А он все чаще незаметно уходил или замыкался в кабинете (три ступеньки вниз). Сидел за письменным столом, заваленным бумагами и книгами, работал. Начал писать о Мольере — пьесу и повесть. И где-то в глубине, неведомо как и почему, постепенно вырастал замысел загадочного романа «Консультант с копытом», превратившегося впоследствии в «Мастера и Маргариту». Появились первые черновики, написаны были первые страницы…
Рождался новый Булгаков. Он многое предвидел и предчувствовал. Это было незримо для постороннего глаза, это происходило внутри. В своих взглядах он становился все тверже — и на то, что происходило вокруг, и на свое писательское дело.
Это был не тот Булгаков, которому, по его словам, требовалось не более двадцати минут, чтобы написать фельетон или продиктовать машинистке небольшой рассказ. Чем дальше, тем писал он труднее и напряженнее…
Но все же еще все было по-прежнему, продолжались «счастливые времена».
«Дни Турбиных» шли с возрастающим успехом, волновали зрителей искренностью, человечностью образов, глубиной чувства. В этом отношении пьеса резко отличалась от множества ходульных произведений того времени. Спектакль тревожил, бередил сердца, в том числе и недоброжелателей, о спектакле говорили, стремились посмотреть его и смотрели по нескольку раз.
Все взлеты Художественного театра неразрывно связаны с тем, в какой мере спектакль был современен. Школа МХАТа всегда была школой остро чувствующего современность актера. Не спекулятивной злободневностью, а глубоким откликом на дух и чаяния времени покорял театр. Угодливое подхватывание сиюминутной темы отвращало его. Чехов и Горький определили начало его пути. Это был театр, кровно близкий московской интеллигенции. Он отражал ее идеи, ее метания и смуты и ее надежды.

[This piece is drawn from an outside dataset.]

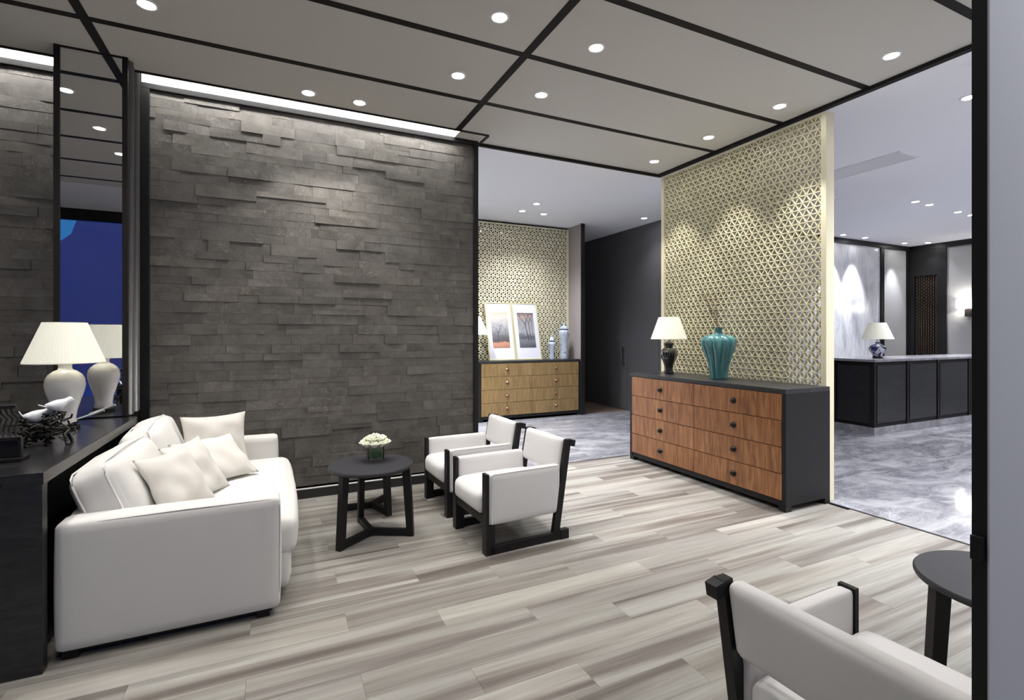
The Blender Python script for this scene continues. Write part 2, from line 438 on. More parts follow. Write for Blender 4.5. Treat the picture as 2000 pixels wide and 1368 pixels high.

Не случайно поэтому, что именно в спектакле «Дни Турбиных» органически родилось новое, так называемое «среднее» поколение театра, для которого тема «Турбиных» (интеллигенция и революция) была животрепещущей. Вторично осуществить такой совершенный спектакль нельзя: он жил нервом своего времени. И имена Хмелева, Добронравова, Соколовой, Тарасовой, Яншина, Прудкина, Кудрявцева, Станицына засверкали, сразу завоевав зрителей. Роли, исполняемые ими (Алексей Турбин, Елена, Николка, Шервинский, Лариосик, Мышлаевский и другие), остались неразрывно связанными с их актерской славой, как будто они родились вместе, неразлучно. «Дни Турбиных» были для них тем, чем была когда-то «Чайка» для зачинателей Художественного театра. Сообщение о намерении МХАТа поставить вслед за «Днями Турбиных» «Бег» сразу вызвало грозные нападки в печати.